*Task objective*
Reproduce all of the data word for word.
:: Dataset extract
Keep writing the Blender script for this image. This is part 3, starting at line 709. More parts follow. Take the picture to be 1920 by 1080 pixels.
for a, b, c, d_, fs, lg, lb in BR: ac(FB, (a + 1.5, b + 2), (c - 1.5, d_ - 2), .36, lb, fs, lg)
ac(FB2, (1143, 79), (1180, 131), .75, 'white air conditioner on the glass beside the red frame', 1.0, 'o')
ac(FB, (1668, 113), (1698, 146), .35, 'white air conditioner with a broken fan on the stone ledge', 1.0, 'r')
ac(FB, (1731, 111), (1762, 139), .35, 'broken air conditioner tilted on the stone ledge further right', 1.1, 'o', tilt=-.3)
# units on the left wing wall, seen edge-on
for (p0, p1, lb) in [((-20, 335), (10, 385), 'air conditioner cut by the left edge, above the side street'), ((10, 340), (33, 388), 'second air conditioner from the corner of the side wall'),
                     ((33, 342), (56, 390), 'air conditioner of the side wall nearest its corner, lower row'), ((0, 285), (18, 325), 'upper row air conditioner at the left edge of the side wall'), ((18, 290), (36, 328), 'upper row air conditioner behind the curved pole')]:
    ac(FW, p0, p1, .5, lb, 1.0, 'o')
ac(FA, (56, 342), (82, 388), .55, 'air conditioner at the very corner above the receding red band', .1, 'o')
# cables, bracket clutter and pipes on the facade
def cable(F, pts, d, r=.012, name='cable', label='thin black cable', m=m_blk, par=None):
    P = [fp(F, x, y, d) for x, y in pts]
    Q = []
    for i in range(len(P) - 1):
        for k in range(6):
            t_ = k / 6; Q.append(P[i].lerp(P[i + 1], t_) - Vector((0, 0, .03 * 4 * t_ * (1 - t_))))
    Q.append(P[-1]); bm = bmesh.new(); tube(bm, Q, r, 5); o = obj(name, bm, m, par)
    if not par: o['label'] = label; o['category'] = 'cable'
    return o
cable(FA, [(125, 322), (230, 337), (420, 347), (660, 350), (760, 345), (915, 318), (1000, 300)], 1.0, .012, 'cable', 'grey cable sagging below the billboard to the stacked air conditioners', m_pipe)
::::
*Written answer*
Keep writing the Blender script for this image. This is part 3, starting at line 709. More parts follow. Take the picture to be 1920 by 1080 pixels.
for a, b, c, d_, fs, lg, lb in BR: ac(FB, (a + 1.5, b + 2), (c - 1.5, d_ - 2), .36, lb, fs, lg)
ac(FB2, (1143, 79), (1180, 131), .75, 'white air conditioner on the glass beside the red frame', 1.0, 'o')
ac(FB, (1668, 113), (1698, 146), .35, 'white air conditioner with a broken fan on the stone ledge', 1.0, 'r')
ac(FB, (1731, 111), (1762, 139), .35, 'broken air conditioner tilted on the stone ledge further right', 1.1, 'o', tilt=-.3)
# units on the left wing wall, seen edge-on
for (p0, p1, lb) in [((-20, 335), (10, 385), 'air conditioner cut by the left edge, above the side street'), ((10, 340), (33, 388), 'second air conditioner from the corner of the side wall'),
                     ((33, 342), (56, 390), 'air conditioner of the side wall nearest its corner, lower row'), ((0, 285), (18, 325), 'upper row air conditioner at the left edge of the side wall'), ((18, 290), (36, 328), 'upper row air conditioner behind the curved pole')]:
    ac(FW, p0, p1, .5, lb, 1.0, 'o')
ac(FA, (56, 342), (82, 388), .55, 'air conditioner at the very corner above the receding red band', .1, 'o')
# cables, bracket clutter and pipes on the facade
def cable(F, pts, d, r=.012, name='cable', label='thin black cable', m=m_blk, par=None):
    P = [fp(F, x, y, d) for x, y in pts]
    Q = []
    for i in range(len(P) - 1):
        for k in range(6):
            t_ = k / 6; Q.append(P[i].lerp(P[i + 1], t_) - Vector((0, 0, .03 * 4 * t_ * (1 - t_))))
    Q.append(P[-1]); bm = bmesh.new(); tube(bm, Q, r, 5); o = obj(name, bm, m, par)
    if not par: o['label'] = label; o['category'] = 'cable'
    return o
cable(FA, [(125, 322), (230, 337), (420, 347), (660, 350), (760, 345), (915, 318), (1000, 300)], 1.0, .012, 'cable', 'grey cable sagging below the billboard to the stacked air conditioners', m_pipe)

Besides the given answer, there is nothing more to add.